El Nacional points out that the only person able to dissolve the National Assembly by decree is the President of the Republic, but only if a very specific set of circumstances is met. These circumstances are outlined in article 240 of the constitution, part of which reads:

Article 240. … The third removal of an Executive Vice President during the same presidential term as a consequence of motions of censure [by the National Assembly] authorizes the President of the Republic to dissolve the National Assembly. The dissolution decree includes the calling of elections to form a new legislature within sixty days of the dissolution of the old.

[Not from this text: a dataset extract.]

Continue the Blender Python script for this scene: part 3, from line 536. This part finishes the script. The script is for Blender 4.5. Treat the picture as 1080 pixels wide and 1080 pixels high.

Obama Calls for “Respect” of Recall Process

Speaking at a press conference in Ottawa, U.S. President Barack Obama called on the two sides in Venezuela to engage in meaningful dialogue, and on the Venezuelan government to respect the National Assembly’s democratic right to legislate. Obama said:

Given the very serious situation in Venezuela and the worsening plight of the Venezuelan people, together we’re calling on the government and opposition to engage in meaningful dialogue and urge the Venezuelan government to respect the rule of law and the authority of the national assembly.

 

Speaking specifically on the recall referendum, Obama said:

Political prisoners should be released, the democratic process should be respected and that includes legitimate efforts to pursue a recall referendum consistent with Venezuelan law.